As a matter of interest, a modified ballot box was used as recently as the 2002 Annual General Meeting (to determine the outcome of a vote to amend Bye-Law 38). A close vote was predicted, and to avoid any uncertainty, it was decided to use this antique instrument. In fact, the proposal was overwhelmingly passed (by 40 votes to 14).
[LMS Token] Mathematical Society Medal A medal or meeting token from the Spitalfields Mathematical Society.
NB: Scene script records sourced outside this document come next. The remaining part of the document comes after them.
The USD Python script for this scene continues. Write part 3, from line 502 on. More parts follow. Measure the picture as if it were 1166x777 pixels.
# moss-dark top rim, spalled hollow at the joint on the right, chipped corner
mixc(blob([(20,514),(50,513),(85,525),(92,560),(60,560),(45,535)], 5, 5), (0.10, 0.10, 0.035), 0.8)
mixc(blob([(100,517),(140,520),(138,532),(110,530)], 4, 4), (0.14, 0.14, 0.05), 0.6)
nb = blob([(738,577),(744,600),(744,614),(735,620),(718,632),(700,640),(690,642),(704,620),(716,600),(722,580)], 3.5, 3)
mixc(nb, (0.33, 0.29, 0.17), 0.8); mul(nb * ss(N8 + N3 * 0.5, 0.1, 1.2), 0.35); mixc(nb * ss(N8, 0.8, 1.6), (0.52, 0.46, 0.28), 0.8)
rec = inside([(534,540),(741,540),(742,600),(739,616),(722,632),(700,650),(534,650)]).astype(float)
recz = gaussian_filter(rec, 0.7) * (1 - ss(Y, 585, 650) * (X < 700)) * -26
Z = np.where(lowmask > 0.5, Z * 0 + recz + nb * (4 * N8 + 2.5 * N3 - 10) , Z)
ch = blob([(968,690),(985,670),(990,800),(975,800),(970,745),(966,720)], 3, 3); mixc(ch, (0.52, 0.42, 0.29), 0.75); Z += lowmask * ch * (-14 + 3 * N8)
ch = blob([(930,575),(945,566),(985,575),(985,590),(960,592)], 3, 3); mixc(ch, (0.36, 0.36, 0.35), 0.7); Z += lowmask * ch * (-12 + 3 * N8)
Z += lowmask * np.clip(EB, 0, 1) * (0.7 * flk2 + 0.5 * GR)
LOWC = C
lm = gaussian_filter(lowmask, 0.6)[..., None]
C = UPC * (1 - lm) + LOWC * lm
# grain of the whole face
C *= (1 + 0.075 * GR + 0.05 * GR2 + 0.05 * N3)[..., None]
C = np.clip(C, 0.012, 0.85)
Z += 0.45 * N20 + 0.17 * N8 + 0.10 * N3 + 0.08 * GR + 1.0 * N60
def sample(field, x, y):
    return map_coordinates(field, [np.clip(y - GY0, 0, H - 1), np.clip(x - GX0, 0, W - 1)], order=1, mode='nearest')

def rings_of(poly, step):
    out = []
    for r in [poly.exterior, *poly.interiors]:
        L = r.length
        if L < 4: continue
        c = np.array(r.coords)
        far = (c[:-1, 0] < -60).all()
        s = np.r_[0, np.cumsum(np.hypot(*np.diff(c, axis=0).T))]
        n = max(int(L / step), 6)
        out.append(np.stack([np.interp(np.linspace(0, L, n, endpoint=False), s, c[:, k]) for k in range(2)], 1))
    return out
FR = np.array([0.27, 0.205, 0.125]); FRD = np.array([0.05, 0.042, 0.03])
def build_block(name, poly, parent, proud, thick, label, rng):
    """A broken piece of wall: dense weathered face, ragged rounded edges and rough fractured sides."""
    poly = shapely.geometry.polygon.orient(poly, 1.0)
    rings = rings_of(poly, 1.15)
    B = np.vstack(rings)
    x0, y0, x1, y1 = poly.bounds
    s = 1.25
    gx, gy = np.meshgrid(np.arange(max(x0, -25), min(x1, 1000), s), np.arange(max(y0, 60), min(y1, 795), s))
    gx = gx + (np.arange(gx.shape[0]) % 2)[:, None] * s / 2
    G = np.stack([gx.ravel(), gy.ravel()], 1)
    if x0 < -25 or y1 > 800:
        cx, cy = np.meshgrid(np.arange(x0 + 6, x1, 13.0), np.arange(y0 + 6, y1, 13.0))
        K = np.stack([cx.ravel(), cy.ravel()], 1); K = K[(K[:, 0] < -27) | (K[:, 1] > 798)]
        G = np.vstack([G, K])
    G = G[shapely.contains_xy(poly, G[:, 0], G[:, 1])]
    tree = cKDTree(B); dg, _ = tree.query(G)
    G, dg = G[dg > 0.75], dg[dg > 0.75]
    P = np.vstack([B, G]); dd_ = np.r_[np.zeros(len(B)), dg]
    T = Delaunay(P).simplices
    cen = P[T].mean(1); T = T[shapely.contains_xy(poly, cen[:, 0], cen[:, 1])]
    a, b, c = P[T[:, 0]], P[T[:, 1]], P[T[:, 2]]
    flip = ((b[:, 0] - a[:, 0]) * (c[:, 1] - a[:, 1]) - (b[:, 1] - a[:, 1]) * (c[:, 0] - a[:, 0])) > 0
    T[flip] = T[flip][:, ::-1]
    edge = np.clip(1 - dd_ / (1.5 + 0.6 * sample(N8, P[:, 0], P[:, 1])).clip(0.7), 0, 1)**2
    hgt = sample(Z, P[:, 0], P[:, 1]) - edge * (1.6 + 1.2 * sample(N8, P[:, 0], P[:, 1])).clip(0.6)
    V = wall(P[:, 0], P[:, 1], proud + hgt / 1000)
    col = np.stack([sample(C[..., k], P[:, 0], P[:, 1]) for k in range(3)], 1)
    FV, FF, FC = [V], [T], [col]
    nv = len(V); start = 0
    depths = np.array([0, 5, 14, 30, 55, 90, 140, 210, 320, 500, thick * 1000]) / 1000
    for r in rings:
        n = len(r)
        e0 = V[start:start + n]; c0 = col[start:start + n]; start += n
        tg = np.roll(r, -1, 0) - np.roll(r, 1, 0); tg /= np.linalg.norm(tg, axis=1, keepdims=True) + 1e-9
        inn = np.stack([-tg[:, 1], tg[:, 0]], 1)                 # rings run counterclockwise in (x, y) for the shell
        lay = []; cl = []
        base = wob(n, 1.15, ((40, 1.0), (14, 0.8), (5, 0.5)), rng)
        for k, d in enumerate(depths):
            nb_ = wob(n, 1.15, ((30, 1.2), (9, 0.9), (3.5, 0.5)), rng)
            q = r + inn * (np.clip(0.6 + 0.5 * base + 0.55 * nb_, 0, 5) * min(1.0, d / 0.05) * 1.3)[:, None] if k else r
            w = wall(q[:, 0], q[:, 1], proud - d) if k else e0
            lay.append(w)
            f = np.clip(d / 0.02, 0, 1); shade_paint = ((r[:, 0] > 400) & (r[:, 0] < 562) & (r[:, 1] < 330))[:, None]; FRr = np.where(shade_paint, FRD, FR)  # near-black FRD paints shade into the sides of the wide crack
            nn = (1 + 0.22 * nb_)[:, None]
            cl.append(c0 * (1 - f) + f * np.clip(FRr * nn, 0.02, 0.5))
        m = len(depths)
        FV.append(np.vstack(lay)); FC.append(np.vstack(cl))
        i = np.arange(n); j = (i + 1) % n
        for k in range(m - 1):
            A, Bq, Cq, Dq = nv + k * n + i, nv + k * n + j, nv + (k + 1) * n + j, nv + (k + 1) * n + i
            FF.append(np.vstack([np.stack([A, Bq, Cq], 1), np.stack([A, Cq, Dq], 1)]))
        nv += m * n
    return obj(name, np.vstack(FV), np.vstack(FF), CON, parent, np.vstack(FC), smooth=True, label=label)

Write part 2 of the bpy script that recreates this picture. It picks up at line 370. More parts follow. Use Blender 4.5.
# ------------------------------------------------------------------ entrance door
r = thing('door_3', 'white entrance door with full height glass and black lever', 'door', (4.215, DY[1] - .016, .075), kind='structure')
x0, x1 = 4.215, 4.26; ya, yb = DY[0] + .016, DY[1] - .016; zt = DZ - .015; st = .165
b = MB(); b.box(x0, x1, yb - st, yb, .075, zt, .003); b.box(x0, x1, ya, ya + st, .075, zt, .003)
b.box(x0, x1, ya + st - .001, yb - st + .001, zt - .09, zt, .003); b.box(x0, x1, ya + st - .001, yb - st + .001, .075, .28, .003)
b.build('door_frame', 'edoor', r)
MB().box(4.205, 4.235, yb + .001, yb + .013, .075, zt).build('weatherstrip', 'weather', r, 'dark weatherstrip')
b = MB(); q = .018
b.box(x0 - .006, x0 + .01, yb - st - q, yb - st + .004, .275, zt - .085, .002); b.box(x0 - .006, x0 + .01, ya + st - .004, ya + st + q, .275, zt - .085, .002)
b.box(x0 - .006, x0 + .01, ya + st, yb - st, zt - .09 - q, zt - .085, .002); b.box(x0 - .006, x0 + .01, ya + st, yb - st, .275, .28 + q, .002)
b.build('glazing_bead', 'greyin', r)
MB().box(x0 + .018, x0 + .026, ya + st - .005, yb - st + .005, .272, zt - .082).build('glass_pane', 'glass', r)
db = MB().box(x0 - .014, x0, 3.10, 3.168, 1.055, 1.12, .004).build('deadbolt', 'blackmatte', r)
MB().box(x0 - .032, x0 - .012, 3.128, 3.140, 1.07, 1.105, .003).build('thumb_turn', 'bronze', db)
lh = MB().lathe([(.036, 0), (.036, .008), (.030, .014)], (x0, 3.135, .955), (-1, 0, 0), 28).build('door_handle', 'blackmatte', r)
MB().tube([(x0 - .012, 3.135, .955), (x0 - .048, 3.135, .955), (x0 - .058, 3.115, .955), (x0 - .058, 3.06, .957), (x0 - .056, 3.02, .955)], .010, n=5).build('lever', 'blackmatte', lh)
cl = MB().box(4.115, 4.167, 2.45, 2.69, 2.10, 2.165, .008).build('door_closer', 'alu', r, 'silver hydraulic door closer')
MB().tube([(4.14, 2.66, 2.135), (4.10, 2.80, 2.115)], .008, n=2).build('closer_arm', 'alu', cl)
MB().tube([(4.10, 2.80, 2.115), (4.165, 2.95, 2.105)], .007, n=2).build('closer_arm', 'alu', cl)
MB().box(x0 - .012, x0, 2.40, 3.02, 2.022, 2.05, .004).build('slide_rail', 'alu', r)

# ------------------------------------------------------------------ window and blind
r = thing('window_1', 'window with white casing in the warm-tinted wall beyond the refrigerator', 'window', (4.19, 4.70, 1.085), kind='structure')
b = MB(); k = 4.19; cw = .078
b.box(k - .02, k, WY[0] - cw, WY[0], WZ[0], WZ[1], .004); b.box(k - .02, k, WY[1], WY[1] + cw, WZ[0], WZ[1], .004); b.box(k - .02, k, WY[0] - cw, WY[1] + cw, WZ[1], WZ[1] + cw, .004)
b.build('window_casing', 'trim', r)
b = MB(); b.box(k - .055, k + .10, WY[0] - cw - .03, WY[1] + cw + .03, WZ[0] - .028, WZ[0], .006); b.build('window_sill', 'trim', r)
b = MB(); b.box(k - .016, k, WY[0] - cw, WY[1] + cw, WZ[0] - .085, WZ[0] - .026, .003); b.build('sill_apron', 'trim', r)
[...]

The SMS is a very interesting sort of early workers' educational association type of organization which was founded by the Huguenot Silk Weavers in Spitalfields in 1717 and finally was absorbed by the Society in 1846.

[Herschel Medallion] Herschel Medallion One of the most beautiful possessions is a Wedgwood Medallion of the first President, Sir William Herschel, that was sculptured by the great monumental sculpture John Flaxman and produced by the Wedgwood Company.